--- GIVEN DATA ---
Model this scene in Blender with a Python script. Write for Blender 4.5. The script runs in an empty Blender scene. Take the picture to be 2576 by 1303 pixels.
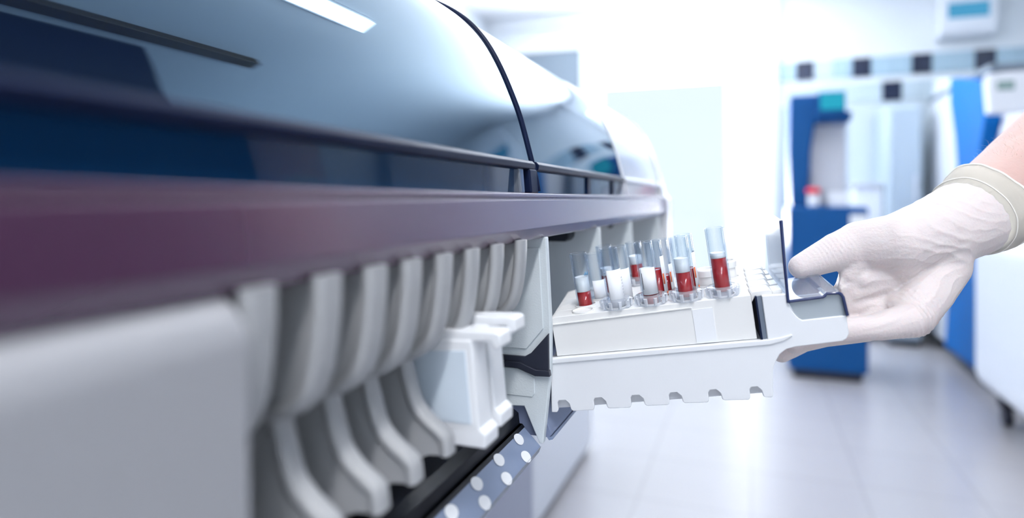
import bpy, bmesh, math, random
from mathutils import Vector, Matrix, noise
random.seed(7)
SC = bpy.context.scene
COL = SC.collection
CAMZ = 1.12
# ------------------------------------------------------------------ camera model (metres, camera at x=y=0)
F, VX, VY = 1600.0, 1890.0, 500.0
TH = math.atan((VX - 1288) / F)
RX = Vector((math.cos(TH), math.sin(TH), 0)); FW = Vector((-math.sin(TH), math.cos(TH), 0)); UP = Vector((0, 0, 1))
CAM = Vector((0, 0, CAMZ))
def ray(px, py): return RX * ((px - 1288) / F) + FW + UP * ((VY - py) / F)
def atS(px, py, s): return CAM + ray(px, py) * s
def onX(px, py, X): r = ray(px, py); return CAM + r * (X / r.x)
def onY(px, py, Y): r = ray(px, py); return CAM + r * (Y / r.y)
def onP(px, py, P, n): r = ray(px, py); return CAM + r * ((P - CAM).dot(n) / r.dot(n))

# ------------------------------------------------------------------ materials
def mat(name, col, rough=0.4, metal=0.0, spec=0.5, coat=0.0, ior=1.5, sss=0.0, tint=None, bump=None, trans=0.0, coat_rough=0.05):
    m = bpy.data.materials.new(name); m.use_nodes = True
    nt = m.node_tree; b = nt.nodes['Principled BSDF']
    b.inputs['Base Color'].default_value = (*col, 1); b.inputs['Roughness'].default_value = rough
    b.inputs['Metallic'].default_value = metal; b.inputs['Specular IOR Level'].default_value = spec
    b.inputs['Coat Weight'].default_value = coat; b.inputs['IOR'].default_value = ior
    b.inputs['Coat Roughness'].default_value = coat_rough
    b.inputs['Transmission Weight'].default_value = trans
    if tint: b.inputs['Specular Tint'].default_value = (*tint, 1)
    if sss:
        b.inputs['Subsurface Weight'].default_value = sss; b.inputs['Subsurface Radius'].default_value = (1, .45, .3)
        b.inputs['Subsurface Scale'].default_value = .004
    if bump:
        sc, st, dist = bump
        tc = nt.nodes.new('ShaderNodeTexCoord'); n = nt.nodes.new('ShaderNodeTexNoise'); bp = nt.nodes.new('ShaderNodeBump')
        n.inputs['Scale'].default_value = sc; n.inputs['Detail'].default_value = 4
        bp.inputs['Strength'].default_value = st; bp.inputs['Distance'].default_value = dist
        nt.links.new(tc.outputs['Object'], n.inputs['Vector']); nt.links.new(n.outputs['Fac'], bp.inputs['Height'])
        nt.links.new(bp.outputs['Normal'], b.inputs['Normal'])
    return m
def emit(name, col, st):
    m = bpy.data.materials.new(name); m.use_nodes = True; nt = m.node_tree; nt.nodes.clear()
    e = nt.nodes.new('ShaderNodeEmission'); e.inputs[0].default_value = (*col, 1); e.inputs[1].default_value = st
    o = nt.nodes.new('ShaderNodeOutputMaterial'); nt.links.new(e.outputs[0], o.inputs[0]); return m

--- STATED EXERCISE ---
Make an exact reproduction of the listing above, without any pictures.

--- SOLUTION BELOW ---
Model this scene in Blender with a Python script. Write for Blender 4.5. The script runs in an empty Blender scene. Take the picture to be 2576 by 1303 pixels.
import bpy, bmesh, math, random
from mathutils import Vector, Matrix, noise
random.seed(7)
SC = bpy.context.scene
COL = SC.collection
CAMZ = 1.12
# ------------------------------------------------------------------ camera model (metres, camera at x=y=0)
F, VX, VY = 1600.0, 1890.0, 500.0
TH = math.atan((VX - 1288) / F)
RX = Vector((math.cos(TH), math.sin(TH), 0)); FW = Vector((-math.sin(TH), math.cos(TH), 0)); UP = Vector((0, 0, 1))
CAM = Vector((0, 0, CAMZ))
def ray(px, py): return RX * ((px - 1288) / F) + FW + UP * ((VY - py) / F)
def atS(px, py, s): return CAM + ray(px, py) * s
def onX(px, py, X): r = ray(px, py); return CAM + r * (X / r.x)
def onY(px, py, Y): r = ray(px, py); return CAM + r * (Y / r.y)
def onP(px, py, P, n): r = ray(px, py); return CAM + r * ((P - CAM).dot(n) / r.dot(n))

# ------------------------------------------------------------------ materials
def mat(name, col, rough=0.4, metal=0.0, spec=0.5, coat=0.0, ior=1.5, sss=0.0, tint=None, bump=None, trans=0.0, coat_rough=0.05):
    m = bpy.data.materials.new(name); m.use_nodes = True
    nt = m.node_tree; b = nt.nodes['Principled BSDF']
    b.inputs['Base Color'].default_value = (*col, 1); b.inputs['Roughness'].default_value = rough
    b.inputs['Metallic'].default_value = metal; b.inputs['Specular IOR Level'].default_value = spec
    b.inputs['Coat Weight'].default_value = coat; b.inputs['IOR'].default_value = ior
    b.inputs['Coat Roughness'].default_value = coat_rough
    b.inputs['Transmission Weight'].default_value = trans
    if tint: b.inputs['Specular Tint'].default_value = (*tint, 1)
    if sss:
        b.inputs['Subsurface Weight'].default_value = sss; b.inputs['Subsurface Radius'].default_value = (1, .45, .3)
        b.inputs['Subsurface Scale'].default_value = .004
    if bump:
        sc, st, dist = bump
        tc = nt.nodes.new('ShaderNodeTexCoord'); n = nt.nodes.new('ShaderNodeTexNoise'); bp = nt.nodes.new('ShaderNodeBump')
        n.inputs['Scale'].default_value = sc; n.inputs['Detail'].default_value = 4
        bp.inputs['Strength'].default_value = st; bp.inputs['Distance'].default_value = dist
        nt.links.new(tc.outputs['Object'], n.inputs['Vector']); nt.links.new(n.outputs['Fac'], bp.inputs['Height'])
        nt.links.new(bp.outputs['Normal'], b.inputs['Normal'])
    return m
def emit(name, col, st):
    m = bpy.data.materials.new(name); m.use_nodes = True; nt = m.node_tree; nt.nodes.clear()
    e = nt.nodes.new('ShaderNodeEmission'); e.inputs[0].default_value = (*col, 1); e.inputs[1].default_value = st
    o = nt.nodes.new('ShaderNodeOutputMaterial'); nt.links.new(e.outputs[0], o.inputs[0]); return m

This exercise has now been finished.